:: Direction ::
Up to and including the line that contains "R = math.radians", write out each line of the material from its first line, exactly.
** Begin **
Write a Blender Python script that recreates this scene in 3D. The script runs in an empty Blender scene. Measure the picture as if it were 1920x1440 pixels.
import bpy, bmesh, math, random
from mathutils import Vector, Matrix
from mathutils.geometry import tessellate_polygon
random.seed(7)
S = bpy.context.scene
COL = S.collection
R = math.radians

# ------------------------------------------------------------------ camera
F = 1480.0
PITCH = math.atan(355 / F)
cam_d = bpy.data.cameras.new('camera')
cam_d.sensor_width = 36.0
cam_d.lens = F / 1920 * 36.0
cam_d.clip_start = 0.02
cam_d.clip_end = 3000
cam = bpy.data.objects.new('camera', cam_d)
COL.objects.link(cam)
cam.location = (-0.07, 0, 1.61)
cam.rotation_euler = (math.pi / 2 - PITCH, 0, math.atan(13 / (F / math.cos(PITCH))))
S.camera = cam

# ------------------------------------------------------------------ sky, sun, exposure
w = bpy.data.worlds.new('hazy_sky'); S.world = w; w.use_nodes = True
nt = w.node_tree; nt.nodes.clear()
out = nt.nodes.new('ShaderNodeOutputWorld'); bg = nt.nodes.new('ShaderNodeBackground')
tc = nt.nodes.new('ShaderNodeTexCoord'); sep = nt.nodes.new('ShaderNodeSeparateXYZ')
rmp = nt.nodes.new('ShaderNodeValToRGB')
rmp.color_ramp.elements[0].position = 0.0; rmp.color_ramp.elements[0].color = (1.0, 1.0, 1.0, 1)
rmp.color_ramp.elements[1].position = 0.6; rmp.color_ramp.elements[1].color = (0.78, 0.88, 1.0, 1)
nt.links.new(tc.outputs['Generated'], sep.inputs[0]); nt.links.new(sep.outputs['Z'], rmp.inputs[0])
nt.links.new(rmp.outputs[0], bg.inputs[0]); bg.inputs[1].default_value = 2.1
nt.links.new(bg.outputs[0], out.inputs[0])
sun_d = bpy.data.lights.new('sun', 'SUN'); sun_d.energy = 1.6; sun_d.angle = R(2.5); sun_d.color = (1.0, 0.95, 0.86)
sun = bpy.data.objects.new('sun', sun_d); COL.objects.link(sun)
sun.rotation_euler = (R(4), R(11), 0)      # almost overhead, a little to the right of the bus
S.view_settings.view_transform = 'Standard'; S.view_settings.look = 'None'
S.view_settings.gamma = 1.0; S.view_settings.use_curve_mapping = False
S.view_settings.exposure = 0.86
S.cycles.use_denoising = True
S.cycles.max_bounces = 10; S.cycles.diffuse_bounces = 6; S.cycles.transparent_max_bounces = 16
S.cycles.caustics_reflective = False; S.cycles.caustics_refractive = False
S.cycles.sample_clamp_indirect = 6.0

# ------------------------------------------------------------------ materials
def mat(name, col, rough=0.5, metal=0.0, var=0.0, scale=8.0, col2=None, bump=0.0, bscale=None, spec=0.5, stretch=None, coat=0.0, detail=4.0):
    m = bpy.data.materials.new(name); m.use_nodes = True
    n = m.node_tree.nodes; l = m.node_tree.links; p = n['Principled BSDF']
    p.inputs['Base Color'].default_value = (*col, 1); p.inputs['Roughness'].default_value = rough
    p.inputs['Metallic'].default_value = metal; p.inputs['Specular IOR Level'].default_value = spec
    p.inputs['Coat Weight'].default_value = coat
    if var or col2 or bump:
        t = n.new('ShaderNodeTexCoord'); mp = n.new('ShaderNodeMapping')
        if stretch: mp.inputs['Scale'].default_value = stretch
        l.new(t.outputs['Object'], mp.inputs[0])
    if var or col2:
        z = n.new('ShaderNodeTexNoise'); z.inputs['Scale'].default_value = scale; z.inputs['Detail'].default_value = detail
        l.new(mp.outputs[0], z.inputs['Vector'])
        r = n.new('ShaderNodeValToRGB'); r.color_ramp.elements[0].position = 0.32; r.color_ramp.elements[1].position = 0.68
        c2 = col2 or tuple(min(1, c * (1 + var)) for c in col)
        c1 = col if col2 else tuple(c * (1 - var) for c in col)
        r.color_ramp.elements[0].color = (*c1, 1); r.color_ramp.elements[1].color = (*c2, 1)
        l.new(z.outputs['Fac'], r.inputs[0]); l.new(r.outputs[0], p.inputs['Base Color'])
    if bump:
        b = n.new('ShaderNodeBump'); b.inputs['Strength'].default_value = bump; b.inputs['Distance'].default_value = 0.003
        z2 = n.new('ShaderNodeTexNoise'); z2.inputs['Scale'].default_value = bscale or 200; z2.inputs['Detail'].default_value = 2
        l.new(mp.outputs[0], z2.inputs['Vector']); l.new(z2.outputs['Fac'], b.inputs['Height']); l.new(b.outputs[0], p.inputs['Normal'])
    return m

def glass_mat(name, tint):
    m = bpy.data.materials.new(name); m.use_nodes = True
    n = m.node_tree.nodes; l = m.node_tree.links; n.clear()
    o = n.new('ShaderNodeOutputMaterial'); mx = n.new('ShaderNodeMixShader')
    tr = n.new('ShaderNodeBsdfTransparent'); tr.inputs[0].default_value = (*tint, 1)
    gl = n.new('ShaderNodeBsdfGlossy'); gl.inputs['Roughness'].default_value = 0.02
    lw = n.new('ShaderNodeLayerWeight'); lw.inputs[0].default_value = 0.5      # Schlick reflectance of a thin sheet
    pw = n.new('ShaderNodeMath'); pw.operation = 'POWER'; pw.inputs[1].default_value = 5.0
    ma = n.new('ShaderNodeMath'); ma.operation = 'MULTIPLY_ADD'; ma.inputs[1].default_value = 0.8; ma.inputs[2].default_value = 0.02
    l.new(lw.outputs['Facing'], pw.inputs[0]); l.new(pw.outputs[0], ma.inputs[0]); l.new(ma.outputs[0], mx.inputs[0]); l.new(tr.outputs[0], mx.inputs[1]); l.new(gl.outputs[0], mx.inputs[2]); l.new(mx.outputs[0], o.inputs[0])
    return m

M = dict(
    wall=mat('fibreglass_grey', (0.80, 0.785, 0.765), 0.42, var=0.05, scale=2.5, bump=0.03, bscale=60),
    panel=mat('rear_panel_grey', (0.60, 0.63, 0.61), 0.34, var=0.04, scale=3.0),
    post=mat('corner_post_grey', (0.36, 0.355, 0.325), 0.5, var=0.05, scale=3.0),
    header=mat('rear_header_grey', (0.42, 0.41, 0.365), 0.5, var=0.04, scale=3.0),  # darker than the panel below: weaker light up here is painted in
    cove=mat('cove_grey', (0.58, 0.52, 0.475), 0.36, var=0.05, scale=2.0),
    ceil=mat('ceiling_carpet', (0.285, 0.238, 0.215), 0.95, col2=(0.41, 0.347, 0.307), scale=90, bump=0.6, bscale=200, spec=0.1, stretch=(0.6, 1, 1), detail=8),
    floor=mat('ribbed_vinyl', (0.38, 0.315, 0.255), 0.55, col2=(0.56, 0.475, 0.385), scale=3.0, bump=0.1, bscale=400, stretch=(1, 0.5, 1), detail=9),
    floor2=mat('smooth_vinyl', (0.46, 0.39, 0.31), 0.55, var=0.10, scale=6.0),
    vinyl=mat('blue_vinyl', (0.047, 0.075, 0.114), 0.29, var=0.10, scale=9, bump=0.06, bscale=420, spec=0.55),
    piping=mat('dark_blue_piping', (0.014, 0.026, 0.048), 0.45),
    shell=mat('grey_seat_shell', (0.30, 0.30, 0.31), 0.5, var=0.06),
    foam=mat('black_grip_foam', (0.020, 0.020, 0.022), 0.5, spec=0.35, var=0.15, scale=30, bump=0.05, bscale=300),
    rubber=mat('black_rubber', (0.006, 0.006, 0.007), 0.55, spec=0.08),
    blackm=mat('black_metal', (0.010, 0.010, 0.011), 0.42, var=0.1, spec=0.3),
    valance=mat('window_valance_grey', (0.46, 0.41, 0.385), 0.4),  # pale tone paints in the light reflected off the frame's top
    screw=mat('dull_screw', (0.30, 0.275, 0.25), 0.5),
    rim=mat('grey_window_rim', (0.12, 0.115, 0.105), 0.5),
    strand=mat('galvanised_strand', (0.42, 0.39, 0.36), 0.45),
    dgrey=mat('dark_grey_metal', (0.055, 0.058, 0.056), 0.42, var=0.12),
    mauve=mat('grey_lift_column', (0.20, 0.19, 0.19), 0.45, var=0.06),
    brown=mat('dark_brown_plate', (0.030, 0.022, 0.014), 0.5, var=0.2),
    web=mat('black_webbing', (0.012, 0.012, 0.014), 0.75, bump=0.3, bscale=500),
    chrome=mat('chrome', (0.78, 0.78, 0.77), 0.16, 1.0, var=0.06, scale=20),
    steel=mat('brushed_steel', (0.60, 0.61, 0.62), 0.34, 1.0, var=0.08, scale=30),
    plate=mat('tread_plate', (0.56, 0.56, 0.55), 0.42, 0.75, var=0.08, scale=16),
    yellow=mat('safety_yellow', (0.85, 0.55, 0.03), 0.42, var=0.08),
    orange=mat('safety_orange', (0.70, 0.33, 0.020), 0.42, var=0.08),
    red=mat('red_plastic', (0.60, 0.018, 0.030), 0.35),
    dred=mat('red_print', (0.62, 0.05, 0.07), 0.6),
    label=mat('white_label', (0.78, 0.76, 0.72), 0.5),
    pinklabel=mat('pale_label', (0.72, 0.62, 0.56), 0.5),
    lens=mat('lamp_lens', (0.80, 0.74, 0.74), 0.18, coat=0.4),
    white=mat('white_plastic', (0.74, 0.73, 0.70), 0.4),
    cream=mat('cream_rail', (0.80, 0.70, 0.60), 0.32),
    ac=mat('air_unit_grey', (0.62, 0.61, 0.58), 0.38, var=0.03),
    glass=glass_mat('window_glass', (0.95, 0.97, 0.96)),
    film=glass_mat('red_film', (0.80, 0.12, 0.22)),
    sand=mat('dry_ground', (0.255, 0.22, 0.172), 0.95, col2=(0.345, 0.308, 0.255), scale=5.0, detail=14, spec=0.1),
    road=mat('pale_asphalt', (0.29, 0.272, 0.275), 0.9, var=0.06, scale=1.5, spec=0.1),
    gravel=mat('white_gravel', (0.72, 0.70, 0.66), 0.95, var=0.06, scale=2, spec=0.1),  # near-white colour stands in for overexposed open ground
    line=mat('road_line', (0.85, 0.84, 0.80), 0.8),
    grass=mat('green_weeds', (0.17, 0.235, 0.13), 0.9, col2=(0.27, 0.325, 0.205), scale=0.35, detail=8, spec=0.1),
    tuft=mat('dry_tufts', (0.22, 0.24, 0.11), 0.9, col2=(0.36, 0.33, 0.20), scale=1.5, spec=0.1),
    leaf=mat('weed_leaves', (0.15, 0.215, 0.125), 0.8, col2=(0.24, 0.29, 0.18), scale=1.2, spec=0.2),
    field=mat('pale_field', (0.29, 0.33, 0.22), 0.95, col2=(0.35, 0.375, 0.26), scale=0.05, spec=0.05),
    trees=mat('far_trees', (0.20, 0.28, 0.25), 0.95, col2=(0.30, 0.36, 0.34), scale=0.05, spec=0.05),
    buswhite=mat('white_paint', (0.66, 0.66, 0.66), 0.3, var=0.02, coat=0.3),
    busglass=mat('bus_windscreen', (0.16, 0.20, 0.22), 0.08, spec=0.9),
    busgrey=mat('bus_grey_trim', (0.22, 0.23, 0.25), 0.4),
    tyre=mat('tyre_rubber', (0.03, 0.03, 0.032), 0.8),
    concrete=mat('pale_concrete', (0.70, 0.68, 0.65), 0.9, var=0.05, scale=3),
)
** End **
:: Finished task ::
Write a Blender Python script that recreates this scene in 3D. The script runs in an empty Blender scene. Measure the picture as if it were 1920x1440 pixels.
import bpy, bmesh, math, random
from mathutils import Vector, Matrix
from mathutils.geometry import tessellate_polygon
random.seed(7)
S = bpy.context.scene
COL = S.collection
R = math.radians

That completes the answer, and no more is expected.